## Given records
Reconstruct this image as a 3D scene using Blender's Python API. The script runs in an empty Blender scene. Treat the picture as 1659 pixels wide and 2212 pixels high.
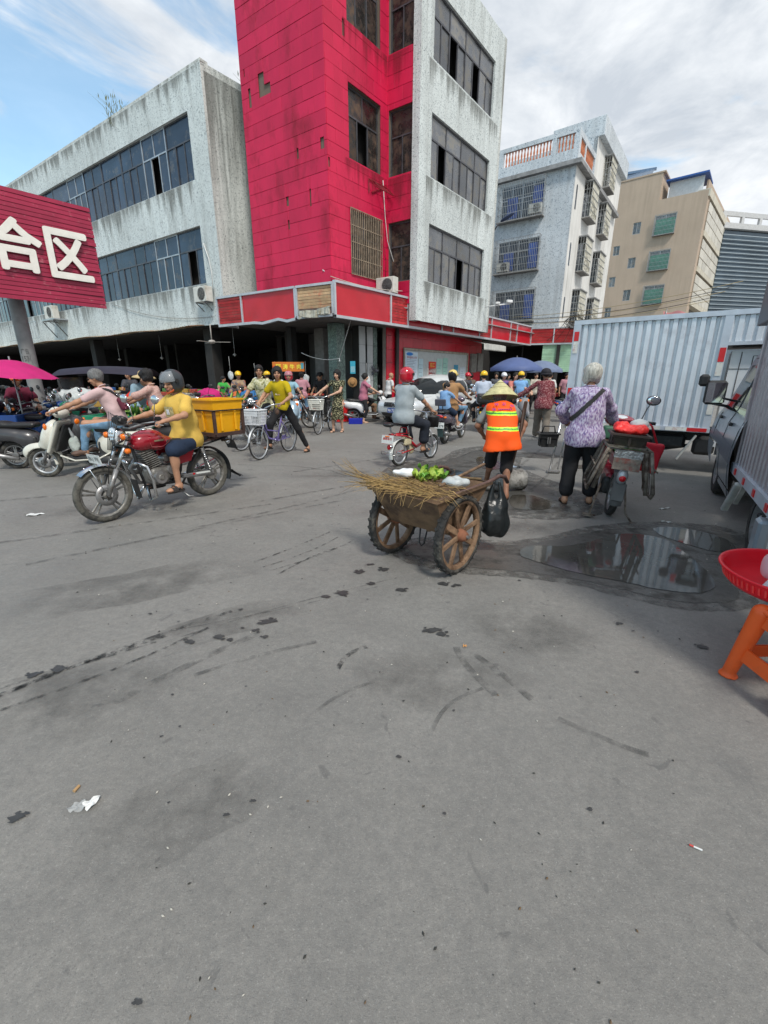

* * *

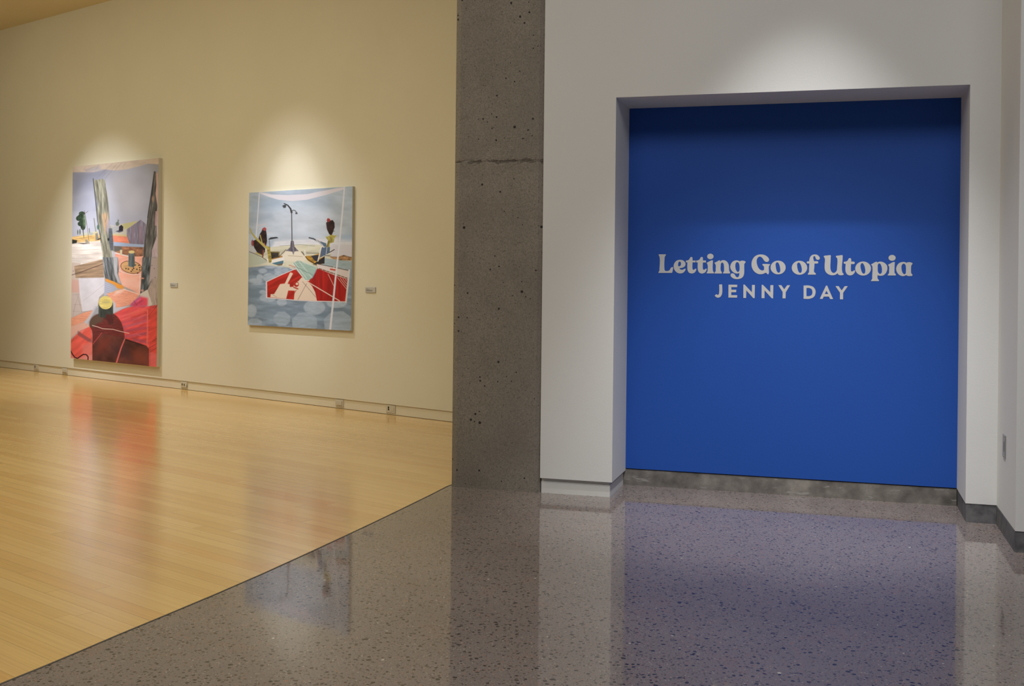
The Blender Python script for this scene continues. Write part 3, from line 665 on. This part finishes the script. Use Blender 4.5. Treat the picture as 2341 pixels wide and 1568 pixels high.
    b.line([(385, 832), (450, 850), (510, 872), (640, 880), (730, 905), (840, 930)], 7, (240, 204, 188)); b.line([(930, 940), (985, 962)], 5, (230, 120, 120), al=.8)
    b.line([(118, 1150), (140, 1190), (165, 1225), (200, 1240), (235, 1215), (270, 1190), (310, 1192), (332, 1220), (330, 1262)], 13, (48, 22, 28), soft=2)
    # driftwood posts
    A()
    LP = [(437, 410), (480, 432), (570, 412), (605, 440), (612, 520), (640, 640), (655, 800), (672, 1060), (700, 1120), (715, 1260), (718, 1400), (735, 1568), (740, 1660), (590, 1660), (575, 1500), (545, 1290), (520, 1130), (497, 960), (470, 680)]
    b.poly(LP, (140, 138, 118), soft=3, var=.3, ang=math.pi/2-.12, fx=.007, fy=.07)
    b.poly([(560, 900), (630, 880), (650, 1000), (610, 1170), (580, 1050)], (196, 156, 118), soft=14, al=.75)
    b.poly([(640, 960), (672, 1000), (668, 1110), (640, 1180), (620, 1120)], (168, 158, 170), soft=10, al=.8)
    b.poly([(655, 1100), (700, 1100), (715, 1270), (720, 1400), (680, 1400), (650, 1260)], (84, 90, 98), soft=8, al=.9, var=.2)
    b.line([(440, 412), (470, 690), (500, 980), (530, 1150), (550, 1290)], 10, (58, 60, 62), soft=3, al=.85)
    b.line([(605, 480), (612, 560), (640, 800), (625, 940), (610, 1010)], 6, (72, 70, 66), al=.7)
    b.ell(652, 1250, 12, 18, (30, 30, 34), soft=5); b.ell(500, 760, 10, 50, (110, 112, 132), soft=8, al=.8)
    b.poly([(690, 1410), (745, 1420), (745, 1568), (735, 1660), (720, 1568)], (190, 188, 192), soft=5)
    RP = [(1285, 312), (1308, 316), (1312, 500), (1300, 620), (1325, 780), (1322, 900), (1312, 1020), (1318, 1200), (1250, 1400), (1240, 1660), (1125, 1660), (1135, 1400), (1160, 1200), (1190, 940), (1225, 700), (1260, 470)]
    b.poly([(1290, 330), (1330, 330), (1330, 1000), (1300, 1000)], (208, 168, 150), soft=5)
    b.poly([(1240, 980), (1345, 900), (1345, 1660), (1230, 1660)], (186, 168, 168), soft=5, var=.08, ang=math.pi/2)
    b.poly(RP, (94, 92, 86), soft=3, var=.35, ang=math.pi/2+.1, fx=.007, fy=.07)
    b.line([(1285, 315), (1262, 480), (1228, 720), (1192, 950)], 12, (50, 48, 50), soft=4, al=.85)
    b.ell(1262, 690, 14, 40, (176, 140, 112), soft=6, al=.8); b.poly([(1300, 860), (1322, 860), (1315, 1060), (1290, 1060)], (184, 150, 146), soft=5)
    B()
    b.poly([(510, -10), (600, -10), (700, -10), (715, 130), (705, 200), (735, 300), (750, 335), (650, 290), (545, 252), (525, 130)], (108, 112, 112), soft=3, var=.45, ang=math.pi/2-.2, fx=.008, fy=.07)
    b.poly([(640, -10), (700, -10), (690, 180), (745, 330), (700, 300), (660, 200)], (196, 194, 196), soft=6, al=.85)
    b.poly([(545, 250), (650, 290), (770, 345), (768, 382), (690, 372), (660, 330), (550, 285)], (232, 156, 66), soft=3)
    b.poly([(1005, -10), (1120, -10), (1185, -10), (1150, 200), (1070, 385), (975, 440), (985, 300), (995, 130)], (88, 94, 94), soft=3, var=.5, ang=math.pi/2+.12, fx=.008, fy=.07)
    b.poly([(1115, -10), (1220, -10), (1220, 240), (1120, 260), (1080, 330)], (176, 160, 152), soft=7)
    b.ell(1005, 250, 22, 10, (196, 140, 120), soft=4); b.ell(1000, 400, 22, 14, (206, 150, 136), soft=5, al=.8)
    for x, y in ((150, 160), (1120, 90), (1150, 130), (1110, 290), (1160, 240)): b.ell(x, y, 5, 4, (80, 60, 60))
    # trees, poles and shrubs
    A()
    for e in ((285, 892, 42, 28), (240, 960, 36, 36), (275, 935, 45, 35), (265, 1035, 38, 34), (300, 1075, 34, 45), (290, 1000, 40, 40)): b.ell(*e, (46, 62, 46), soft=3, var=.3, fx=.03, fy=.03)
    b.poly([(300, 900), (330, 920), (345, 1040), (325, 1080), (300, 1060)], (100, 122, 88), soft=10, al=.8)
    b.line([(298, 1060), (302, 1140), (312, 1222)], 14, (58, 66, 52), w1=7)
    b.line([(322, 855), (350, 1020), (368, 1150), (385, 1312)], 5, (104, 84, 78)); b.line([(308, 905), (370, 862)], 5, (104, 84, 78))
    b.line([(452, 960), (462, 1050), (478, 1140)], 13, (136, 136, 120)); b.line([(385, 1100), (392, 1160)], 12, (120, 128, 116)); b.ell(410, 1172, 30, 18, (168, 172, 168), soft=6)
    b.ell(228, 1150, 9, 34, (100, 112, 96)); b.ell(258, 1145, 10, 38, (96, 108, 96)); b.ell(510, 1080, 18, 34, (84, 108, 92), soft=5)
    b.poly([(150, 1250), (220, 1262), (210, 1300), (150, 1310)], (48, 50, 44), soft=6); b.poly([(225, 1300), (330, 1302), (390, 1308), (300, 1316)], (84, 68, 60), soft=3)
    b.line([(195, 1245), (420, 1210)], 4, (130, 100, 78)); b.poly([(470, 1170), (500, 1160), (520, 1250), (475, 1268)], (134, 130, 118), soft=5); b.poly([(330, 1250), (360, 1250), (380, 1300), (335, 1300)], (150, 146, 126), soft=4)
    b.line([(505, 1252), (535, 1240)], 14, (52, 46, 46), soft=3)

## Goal
Return a copy of every line that includes the word "Blender".

## Final result
Reconstruct this image as a 3D scene using Blender's Python API. The script runs in an empty Blender scene. Treat the picture as 1659 pixels wide and 2212 pixels high.
The Blender Python script for this scene continues. Write part 3, from line 665 on. This part finishes the script. Use Blender 4.5. Treat the picture as 2341 pixels wide and 1568 pixels high.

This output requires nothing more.